■ **EXERCISE AIM**
Determine the number of lines in these entries that hold the word "were". Give the number and nothing more.

[Stored data]
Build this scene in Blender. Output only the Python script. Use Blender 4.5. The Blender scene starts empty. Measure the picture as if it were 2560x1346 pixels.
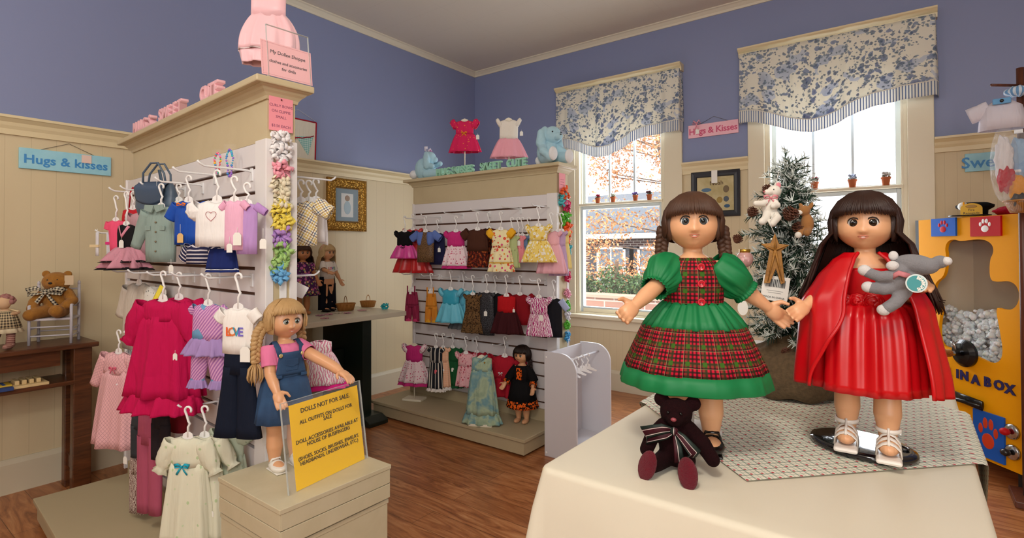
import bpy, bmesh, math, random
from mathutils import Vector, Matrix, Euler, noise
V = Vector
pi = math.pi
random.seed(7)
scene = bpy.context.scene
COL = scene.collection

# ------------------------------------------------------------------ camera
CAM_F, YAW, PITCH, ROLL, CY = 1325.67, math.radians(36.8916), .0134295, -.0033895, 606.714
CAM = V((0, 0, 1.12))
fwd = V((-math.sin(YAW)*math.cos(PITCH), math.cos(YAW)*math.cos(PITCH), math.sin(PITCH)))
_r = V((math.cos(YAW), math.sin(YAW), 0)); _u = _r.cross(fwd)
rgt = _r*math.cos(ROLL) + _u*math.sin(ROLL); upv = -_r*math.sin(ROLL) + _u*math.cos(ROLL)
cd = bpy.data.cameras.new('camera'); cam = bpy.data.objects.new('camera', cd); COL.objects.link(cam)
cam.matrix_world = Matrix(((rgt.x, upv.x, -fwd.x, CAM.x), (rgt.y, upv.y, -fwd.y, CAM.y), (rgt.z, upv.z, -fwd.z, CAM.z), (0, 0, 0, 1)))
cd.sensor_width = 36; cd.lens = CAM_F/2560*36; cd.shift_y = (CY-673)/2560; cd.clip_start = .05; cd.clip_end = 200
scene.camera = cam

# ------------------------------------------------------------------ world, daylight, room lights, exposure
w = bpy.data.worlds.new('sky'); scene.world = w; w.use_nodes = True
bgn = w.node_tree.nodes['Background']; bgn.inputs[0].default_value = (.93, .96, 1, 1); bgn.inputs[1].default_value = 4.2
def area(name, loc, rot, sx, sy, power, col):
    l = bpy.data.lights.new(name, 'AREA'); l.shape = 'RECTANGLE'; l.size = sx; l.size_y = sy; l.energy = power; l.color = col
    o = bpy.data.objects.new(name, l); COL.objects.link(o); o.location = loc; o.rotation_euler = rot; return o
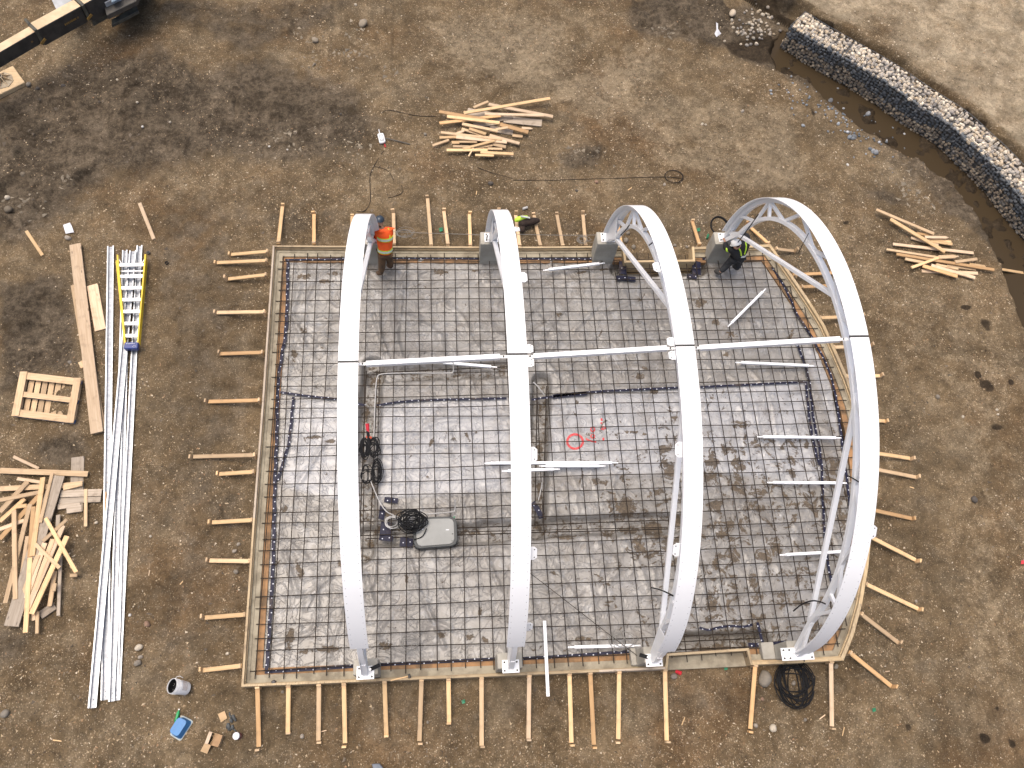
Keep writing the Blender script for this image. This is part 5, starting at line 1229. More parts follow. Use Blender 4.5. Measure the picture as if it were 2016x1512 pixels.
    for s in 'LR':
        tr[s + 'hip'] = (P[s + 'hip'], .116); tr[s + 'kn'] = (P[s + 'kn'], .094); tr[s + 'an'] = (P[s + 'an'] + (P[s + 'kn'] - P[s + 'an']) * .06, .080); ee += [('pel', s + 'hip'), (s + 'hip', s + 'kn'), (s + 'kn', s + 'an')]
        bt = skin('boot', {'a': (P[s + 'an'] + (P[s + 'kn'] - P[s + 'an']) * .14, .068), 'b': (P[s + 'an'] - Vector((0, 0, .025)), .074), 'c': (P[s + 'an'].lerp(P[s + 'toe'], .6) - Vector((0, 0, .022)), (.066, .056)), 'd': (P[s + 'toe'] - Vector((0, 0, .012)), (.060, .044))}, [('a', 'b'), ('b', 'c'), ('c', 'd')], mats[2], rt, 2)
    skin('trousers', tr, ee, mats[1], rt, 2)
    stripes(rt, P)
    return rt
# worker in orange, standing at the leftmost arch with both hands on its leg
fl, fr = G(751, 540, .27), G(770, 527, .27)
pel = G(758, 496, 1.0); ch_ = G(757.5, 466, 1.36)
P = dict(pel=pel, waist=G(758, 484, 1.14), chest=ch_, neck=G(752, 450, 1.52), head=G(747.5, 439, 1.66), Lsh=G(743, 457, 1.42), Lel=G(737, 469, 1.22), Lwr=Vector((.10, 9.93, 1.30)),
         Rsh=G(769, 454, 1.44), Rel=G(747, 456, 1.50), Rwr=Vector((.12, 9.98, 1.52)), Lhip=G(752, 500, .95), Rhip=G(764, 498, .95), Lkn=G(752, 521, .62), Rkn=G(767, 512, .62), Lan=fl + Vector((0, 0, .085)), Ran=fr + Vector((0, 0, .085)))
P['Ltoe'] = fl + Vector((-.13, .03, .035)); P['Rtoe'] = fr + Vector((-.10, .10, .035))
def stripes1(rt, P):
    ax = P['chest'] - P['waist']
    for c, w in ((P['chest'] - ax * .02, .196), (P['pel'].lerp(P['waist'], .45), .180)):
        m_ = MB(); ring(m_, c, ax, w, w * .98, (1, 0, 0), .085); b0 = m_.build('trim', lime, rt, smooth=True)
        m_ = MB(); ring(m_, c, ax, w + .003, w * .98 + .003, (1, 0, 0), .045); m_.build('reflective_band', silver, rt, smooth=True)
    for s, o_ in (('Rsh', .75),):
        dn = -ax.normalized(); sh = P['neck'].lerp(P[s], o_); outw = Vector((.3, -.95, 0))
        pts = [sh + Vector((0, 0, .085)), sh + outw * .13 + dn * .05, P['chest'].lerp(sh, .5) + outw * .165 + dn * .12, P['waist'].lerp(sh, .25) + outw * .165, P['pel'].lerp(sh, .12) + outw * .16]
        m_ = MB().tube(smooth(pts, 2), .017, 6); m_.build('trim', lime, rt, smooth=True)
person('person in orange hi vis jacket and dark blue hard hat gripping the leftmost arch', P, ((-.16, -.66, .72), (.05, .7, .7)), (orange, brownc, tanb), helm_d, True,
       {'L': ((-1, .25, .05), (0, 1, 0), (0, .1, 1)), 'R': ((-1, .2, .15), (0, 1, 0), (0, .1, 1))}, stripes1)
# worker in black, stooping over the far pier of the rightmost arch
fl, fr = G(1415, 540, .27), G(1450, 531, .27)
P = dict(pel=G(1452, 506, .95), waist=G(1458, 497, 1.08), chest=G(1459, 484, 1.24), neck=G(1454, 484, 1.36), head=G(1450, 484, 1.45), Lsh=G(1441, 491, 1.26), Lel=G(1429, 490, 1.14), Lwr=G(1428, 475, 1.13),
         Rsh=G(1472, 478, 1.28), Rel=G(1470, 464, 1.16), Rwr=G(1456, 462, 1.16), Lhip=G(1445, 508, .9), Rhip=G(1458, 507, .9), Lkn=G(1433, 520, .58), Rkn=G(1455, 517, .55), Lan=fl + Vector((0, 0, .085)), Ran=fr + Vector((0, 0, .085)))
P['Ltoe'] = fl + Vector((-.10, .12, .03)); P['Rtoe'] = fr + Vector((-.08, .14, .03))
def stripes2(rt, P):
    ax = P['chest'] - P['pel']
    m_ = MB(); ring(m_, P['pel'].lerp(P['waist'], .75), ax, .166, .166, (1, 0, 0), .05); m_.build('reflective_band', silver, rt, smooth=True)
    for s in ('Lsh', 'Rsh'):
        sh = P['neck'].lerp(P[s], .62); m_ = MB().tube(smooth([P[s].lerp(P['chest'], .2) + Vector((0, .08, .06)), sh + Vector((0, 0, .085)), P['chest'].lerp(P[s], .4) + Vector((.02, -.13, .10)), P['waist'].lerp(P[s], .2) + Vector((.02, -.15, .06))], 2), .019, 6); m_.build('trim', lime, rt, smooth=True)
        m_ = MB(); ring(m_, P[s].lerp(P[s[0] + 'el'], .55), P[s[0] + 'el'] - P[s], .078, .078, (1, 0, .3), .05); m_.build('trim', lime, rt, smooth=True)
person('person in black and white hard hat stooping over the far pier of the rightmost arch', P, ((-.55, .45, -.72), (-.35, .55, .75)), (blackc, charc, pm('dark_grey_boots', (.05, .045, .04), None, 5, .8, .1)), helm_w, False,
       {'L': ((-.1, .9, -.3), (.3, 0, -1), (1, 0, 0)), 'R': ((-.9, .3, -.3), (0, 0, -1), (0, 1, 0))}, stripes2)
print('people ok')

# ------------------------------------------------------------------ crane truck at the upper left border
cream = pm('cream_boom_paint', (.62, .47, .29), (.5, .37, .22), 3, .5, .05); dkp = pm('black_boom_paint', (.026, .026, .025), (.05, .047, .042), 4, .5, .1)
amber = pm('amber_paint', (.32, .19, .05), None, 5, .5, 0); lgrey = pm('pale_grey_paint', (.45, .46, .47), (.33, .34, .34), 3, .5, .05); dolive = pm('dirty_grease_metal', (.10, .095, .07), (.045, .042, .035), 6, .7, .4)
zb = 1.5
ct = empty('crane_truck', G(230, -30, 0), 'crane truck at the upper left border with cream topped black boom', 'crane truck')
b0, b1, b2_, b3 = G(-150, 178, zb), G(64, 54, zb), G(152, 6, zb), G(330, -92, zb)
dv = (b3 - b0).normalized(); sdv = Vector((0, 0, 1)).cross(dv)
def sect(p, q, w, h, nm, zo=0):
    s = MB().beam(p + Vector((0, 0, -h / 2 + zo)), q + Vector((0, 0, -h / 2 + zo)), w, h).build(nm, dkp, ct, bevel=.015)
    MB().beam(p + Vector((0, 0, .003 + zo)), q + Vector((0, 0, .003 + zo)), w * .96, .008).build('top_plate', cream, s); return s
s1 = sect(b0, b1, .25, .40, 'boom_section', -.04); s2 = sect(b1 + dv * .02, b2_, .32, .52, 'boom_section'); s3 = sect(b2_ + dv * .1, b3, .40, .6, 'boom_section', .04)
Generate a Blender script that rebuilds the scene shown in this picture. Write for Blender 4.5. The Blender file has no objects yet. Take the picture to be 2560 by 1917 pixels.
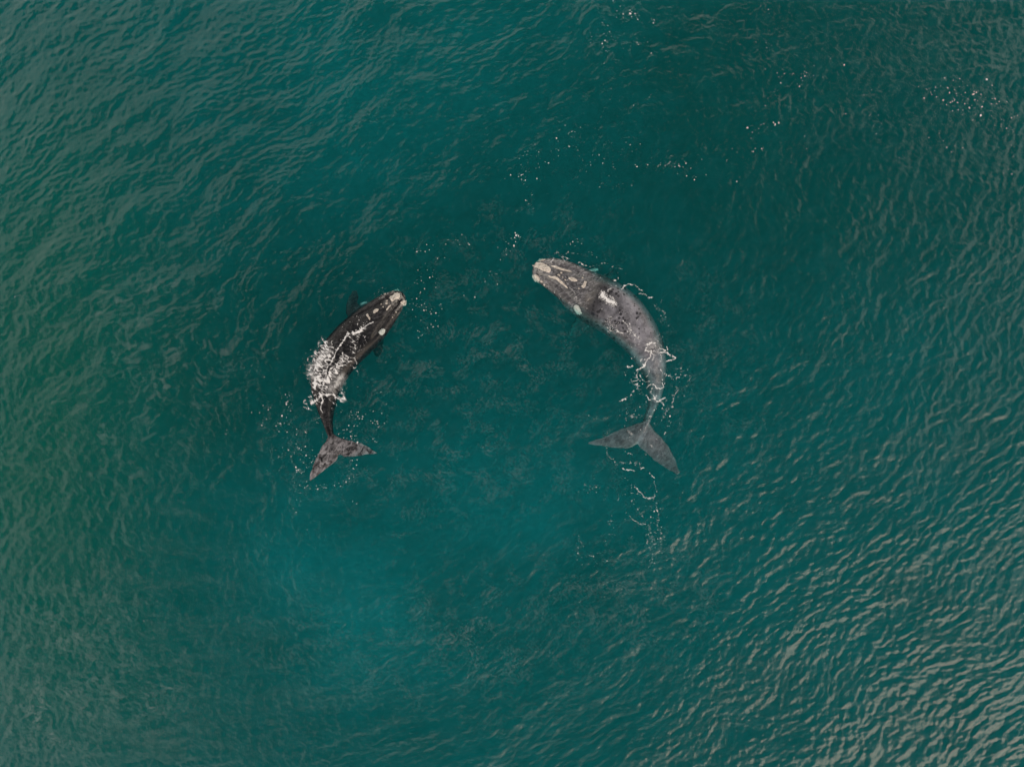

■ **SOLUTION TO THIS PROBLEM**
2